### Task
Filter the entries that follow, copying every line in which the word "picture" appears.

+++ Record set

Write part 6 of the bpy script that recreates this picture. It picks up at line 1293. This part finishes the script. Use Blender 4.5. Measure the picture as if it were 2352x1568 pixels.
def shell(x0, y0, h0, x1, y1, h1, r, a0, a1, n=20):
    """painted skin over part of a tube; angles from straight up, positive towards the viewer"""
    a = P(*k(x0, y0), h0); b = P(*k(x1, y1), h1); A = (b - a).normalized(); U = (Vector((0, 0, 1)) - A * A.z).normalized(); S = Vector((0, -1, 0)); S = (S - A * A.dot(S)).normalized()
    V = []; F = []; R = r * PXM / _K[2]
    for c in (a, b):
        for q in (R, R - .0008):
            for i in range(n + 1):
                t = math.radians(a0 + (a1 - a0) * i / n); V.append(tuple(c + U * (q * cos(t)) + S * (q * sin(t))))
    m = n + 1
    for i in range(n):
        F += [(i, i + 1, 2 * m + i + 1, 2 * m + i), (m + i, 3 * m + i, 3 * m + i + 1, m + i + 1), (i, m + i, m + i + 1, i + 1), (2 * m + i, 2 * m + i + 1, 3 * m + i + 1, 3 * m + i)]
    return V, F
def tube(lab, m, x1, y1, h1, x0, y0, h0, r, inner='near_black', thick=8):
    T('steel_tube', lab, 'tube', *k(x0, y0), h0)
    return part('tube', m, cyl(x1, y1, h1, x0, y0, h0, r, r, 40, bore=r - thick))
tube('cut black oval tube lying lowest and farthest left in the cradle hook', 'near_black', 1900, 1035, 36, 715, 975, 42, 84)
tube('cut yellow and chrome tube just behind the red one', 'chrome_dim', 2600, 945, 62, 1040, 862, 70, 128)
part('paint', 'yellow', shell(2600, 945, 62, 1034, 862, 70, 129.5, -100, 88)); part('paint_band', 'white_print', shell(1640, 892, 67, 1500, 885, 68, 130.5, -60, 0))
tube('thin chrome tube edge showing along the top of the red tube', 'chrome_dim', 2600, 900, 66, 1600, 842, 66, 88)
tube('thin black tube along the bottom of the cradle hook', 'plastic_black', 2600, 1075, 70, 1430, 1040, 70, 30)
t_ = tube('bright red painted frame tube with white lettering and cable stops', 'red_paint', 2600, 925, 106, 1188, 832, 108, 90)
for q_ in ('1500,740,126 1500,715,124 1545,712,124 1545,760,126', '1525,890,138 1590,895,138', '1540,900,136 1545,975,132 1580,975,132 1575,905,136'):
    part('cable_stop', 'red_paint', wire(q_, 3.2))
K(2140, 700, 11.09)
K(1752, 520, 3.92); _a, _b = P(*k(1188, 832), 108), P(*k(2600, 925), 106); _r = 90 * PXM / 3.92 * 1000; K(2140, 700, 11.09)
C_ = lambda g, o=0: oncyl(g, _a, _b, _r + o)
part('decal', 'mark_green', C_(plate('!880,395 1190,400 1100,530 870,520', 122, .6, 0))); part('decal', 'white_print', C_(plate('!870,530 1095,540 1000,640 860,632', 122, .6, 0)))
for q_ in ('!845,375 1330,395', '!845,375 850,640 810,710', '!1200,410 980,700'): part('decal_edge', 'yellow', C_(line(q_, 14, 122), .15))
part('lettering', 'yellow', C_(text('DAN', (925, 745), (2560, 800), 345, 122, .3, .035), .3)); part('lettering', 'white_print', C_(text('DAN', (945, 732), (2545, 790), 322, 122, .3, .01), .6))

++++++
+++ Record set

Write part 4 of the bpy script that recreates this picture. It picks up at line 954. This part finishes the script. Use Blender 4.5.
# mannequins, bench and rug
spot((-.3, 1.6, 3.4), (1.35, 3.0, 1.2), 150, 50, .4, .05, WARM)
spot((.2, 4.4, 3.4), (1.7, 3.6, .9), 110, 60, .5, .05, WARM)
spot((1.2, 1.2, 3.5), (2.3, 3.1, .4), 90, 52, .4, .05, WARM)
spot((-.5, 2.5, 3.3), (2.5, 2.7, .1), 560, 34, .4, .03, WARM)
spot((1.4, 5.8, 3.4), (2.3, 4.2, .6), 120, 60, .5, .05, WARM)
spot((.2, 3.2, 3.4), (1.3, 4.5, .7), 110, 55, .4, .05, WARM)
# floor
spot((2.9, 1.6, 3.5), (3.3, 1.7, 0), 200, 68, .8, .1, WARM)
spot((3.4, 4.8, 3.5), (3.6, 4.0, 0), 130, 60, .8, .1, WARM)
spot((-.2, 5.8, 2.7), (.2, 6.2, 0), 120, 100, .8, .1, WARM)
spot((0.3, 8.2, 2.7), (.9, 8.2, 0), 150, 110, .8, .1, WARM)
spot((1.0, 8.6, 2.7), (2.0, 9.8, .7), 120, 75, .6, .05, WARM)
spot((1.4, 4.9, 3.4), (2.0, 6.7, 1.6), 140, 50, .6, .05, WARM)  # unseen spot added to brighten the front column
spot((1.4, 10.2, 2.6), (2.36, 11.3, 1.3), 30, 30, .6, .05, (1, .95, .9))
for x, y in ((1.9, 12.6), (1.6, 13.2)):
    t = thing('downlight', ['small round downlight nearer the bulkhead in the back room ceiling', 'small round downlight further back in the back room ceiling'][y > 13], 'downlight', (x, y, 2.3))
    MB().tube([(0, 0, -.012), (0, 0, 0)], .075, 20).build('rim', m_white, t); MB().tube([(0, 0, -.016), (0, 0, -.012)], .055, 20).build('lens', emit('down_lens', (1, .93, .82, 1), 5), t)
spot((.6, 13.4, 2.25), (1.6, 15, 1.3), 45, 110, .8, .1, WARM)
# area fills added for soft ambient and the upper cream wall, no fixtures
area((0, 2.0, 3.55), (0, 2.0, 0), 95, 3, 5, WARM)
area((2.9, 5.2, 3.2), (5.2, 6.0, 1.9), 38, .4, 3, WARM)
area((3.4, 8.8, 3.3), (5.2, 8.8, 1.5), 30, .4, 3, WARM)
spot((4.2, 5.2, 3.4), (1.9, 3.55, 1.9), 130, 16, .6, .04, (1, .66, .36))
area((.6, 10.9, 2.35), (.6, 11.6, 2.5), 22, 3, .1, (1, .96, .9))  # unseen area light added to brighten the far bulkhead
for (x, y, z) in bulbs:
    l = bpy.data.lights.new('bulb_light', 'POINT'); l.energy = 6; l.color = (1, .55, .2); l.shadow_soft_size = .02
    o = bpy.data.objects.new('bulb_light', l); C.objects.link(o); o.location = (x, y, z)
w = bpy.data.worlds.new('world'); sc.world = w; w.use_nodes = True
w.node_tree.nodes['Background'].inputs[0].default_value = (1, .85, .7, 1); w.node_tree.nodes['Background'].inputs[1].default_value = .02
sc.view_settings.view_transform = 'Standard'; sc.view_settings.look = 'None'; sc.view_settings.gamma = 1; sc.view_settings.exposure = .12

++++++

### Answer to this exercise
Write part 6 of the bpy script that recreates this picture. It picks up at line 1293. This part finishes the script. Use Blender 4.5. Measure the picture as if it were 2352x1568 pixels.
Write part 4 of the bpy script that recreates this picture. It picks up at line 954. This part finishes the script. Use Blender 4.5.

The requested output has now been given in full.